Data entries:
(begin)

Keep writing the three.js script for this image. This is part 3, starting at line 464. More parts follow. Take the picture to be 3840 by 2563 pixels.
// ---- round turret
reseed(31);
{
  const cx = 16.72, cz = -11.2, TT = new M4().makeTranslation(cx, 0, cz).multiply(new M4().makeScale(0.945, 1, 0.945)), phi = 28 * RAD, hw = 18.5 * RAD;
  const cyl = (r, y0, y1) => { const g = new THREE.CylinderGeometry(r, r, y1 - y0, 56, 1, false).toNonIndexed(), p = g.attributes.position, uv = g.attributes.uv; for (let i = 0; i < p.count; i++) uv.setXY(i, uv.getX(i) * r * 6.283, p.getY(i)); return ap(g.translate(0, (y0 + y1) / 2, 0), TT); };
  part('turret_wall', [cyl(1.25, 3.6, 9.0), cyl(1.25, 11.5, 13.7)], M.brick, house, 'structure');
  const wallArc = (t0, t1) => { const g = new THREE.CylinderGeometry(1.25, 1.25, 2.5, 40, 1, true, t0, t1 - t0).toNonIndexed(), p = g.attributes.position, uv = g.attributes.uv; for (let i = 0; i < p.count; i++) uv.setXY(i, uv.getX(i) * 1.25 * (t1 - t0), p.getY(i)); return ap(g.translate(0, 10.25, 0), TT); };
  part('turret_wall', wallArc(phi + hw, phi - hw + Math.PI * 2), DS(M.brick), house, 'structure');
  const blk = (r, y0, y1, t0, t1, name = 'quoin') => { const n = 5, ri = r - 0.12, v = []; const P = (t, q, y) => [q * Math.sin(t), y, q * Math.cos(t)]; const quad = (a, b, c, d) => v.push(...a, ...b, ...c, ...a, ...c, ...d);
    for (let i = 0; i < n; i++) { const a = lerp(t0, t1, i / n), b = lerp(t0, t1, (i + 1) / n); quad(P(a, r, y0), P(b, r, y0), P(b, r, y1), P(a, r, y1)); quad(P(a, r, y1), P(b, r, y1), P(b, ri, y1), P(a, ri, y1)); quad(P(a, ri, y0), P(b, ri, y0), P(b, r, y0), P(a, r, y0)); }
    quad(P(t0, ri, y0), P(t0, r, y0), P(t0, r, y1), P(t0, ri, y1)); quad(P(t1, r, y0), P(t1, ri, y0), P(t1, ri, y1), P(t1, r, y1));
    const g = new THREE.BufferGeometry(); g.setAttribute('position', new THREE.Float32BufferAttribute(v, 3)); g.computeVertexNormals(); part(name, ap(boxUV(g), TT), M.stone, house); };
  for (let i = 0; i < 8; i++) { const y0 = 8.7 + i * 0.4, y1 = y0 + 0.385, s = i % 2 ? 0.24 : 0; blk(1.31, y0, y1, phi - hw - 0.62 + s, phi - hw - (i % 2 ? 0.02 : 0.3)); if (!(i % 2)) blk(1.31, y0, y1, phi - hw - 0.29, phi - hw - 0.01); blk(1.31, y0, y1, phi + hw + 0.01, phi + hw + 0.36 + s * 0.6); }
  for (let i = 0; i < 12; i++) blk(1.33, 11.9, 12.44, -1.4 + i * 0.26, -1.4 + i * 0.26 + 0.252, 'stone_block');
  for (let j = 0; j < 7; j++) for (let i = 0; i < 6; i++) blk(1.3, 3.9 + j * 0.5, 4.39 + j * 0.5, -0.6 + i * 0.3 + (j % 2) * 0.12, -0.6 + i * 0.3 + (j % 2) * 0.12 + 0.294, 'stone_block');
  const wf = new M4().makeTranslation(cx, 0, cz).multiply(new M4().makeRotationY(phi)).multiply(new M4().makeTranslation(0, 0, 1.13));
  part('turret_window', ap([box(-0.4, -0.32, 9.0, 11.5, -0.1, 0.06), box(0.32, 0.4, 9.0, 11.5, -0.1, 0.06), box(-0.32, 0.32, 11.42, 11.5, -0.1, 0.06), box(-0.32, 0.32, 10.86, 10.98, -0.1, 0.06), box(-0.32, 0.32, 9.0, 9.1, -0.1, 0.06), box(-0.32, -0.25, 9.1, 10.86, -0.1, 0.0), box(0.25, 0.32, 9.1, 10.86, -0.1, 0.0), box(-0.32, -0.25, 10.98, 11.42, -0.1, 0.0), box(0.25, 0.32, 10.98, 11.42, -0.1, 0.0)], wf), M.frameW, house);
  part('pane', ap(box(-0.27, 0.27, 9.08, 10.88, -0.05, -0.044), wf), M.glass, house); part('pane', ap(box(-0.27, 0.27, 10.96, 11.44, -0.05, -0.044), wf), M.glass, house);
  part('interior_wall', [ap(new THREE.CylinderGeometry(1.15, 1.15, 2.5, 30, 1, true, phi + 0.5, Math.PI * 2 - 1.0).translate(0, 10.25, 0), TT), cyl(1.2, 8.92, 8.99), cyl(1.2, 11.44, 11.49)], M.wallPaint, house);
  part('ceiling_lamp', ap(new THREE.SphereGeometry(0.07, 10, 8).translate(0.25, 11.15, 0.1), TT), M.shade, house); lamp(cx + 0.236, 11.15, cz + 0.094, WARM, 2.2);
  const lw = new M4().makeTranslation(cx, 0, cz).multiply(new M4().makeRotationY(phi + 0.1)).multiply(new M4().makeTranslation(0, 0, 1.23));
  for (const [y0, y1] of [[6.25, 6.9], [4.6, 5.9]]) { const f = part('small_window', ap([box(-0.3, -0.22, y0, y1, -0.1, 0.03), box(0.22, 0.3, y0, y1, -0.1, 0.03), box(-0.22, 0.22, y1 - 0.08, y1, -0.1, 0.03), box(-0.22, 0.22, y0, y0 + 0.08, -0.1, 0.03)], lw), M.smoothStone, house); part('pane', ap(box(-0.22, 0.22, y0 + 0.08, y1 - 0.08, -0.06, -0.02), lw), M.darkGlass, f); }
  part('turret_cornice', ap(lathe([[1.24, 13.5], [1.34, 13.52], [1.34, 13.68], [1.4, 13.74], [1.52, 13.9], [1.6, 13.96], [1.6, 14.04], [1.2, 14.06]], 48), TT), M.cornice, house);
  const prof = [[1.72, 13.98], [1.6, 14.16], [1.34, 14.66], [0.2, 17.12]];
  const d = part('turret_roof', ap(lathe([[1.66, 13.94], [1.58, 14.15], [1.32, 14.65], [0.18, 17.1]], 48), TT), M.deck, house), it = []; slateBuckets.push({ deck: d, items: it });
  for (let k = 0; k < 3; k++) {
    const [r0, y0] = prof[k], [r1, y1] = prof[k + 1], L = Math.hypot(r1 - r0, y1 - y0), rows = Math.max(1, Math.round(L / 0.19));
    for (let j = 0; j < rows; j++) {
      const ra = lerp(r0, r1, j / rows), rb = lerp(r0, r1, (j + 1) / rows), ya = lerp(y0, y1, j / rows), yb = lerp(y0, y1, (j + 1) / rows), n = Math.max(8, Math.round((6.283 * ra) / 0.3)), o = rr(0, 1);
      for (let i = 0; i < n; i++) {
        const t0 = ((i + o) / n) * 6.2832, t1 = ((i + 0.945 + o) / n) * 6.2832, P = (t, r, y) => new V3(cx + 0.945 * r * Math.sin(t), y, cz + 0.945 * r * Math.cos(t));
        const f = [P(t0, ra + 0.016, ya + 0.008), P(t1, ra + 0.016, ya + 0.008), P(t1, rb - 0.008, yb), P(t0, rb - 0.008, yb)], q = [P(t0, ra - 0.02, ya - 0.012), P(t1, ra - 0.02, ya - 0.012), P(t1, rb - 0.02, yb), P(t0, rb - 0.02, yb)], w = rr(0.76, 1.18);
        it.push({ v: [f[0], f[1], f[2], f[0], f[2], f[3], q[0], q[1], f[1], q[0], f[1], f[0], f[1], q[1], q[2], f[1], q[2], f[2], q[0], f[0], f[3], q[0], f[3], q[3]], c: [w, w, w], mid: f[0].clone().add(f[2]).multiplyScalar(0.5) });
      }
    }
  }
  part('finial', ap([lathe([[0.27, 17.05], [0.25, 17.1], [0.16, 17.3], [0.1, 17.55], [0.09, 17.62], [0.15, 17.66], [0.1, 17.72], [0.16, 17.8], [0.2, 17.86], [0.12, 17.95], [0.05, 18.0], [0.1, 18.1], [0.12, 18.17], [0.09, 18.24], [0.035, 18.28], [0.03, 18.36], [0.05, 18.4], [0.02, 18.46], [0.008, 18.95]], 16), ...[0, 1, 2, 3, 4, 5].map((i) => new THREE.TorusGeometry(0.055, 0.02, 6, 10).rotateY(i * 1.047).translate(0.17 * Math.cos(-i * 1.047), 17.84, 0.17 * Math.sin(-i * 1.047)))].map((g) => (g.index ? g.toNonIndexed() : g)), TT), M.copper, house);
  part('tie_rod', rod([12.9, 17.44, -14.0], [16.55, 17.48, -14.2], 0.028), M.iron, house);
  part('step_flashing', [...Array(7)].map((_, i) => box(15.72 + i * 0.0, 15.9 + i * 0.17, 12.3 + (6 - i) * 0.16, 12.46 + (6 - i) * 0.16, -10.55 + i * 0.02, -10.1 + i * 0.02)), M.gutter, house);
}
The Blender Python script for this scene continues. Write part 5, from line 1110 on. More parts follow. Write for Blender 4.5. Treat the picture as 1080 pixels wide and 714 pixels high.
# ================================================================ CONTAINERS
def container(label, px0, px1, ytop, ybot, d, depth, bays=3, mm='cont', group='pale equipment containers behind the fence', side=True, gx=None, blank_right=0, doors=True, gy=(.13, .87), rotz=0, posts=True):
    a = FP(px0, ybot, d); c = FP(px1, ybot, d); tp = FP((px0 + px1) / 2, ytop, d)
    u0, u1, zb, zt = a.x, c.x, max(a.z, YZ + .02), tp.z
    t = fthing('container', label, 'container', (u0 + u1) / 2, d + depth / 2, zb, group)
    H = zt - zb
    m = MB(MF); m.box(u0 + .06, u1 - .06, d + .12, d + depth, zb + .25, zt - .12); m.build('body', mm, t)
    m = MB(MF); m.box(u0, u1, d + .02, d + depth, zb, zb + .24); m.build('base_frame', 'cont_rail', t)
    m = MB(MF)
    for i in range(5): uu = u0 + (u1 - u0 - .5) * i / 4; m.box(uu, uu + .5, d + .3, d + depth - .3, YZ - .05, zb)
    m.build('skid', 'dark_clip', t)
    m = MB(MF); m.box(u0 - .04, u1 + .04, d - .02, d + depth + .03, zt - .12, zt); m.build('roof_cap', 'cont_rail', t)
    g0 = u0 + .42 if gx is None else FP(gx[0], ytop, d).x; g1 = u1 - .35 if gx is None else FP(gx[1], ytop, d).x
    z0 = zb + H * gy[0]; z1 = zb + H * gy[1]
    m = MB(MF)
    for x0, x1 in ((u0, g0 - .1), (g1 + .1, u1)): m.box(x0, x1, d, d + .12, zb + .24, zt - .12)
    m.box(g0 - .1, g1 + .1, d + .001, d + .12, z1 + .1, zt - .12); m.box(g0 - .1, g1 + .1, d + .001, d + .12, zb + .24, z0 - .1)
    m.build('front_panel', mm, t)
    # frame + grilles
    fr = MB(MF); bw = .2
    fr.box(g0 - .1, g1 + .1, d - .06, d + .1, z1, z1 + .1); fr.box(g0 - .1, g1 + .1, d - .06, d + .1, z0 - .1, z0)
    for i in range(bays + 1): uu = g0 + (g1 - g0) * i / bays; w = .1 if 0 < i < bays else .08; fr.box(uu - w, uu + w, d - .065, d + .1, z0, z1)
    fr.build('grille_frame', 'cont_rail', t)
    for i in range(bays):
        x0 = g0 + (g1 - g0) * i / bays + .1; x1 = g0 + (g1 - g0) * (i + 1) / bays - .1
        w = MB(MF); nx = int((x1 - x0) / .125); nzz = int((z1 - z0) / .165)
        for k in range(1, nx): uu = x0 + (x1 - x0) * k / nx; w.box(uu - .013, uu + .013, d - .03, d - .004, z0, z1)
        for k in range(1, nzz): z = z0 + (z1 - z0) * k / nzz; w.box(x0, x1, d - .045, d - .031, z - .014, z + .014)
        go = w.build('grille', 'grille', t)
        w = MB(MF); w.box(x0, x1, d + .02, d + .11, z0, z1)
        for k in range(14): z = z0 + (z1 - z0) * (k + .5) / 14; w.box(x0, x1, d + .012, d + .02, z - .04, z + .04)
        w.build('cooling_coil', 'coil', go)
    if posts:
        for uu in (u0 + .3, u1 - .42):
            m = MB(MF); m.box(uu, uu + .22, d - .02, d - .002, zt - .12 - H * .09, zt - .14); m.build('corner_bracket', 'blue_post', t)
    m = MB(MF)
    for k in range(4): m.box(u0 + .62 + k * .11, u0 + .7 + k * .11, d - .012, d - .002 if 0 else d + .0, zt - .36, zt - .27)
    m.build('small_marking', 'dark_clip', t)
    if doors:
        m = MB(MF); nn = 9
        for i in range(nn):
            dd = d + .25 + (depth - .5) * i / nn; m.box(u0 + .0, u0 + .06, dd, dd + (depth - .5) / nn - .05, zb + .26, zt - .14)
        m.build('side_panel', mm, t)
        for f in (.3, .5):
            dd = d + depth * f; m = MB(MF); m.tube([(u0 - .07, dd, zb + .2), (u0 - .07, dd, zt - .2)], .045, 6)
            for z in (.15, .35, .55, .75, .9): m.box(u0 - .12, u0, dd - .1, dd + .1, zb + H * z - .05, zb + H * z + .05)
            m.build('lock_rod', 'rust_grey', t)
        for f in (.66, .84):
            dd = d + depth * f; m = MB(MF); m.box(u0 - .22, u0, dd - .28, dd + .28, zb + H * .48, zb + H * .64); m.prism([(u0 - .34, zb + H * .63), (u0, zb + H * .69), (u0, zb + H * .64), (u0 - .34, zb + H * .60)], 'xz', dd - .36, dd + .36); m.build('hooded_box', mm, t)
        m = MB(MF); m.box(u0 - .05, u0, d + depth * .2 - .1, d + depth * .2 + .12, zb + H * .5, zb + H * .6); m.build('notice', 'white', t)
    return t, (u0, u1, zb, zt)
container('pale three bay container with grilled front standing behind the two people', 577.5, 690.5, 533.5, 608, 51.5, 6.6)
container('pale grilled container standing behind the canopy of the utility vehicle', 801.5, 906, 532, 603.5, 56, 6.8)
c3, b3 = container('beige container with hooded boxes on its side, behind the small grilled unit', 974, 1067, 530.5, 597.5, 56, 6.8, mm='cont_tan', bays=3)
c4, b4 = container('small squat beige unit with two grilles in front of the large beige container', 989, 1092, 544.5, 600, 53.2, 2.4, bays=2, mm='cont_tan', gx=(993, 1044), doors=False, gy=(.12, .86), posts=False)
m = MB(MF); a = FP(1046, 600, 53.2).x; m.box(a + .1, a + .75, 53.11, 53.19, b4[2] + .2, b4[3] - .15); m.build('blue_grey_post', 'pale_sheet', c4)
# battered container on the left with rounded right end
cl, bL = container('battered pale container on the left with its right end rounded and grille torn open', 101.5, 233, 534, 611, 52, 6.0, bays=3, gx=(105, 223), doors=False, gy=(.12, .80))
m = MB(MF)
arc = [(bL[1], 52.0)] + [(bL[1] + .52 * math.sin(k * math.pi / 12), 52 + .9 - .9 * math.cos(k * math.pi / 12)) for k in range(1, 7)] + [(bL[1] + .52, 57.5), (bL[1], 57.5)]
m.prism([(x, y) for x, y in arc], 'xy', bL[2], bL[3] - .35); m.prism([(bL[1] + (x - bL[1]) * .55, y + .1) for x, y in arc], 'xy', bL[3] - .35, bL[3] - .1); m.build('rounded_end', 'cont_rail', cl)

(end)

**SET EXERCISE**
Search the data above for the string "More" and copy each line that has it.

**THE SOLUTION**
Keep writing the three.js script for this image. This is part 3, starting at line 464. More parts follow. Take the picture to be 3840 by 2563 pixels.
The Blender Python script for this scene continues. Write part 5, from line 1110 on. More parts follow. Write for Blender 4.5. Treat the picture as 1080 pixels wide and 714 pixels high.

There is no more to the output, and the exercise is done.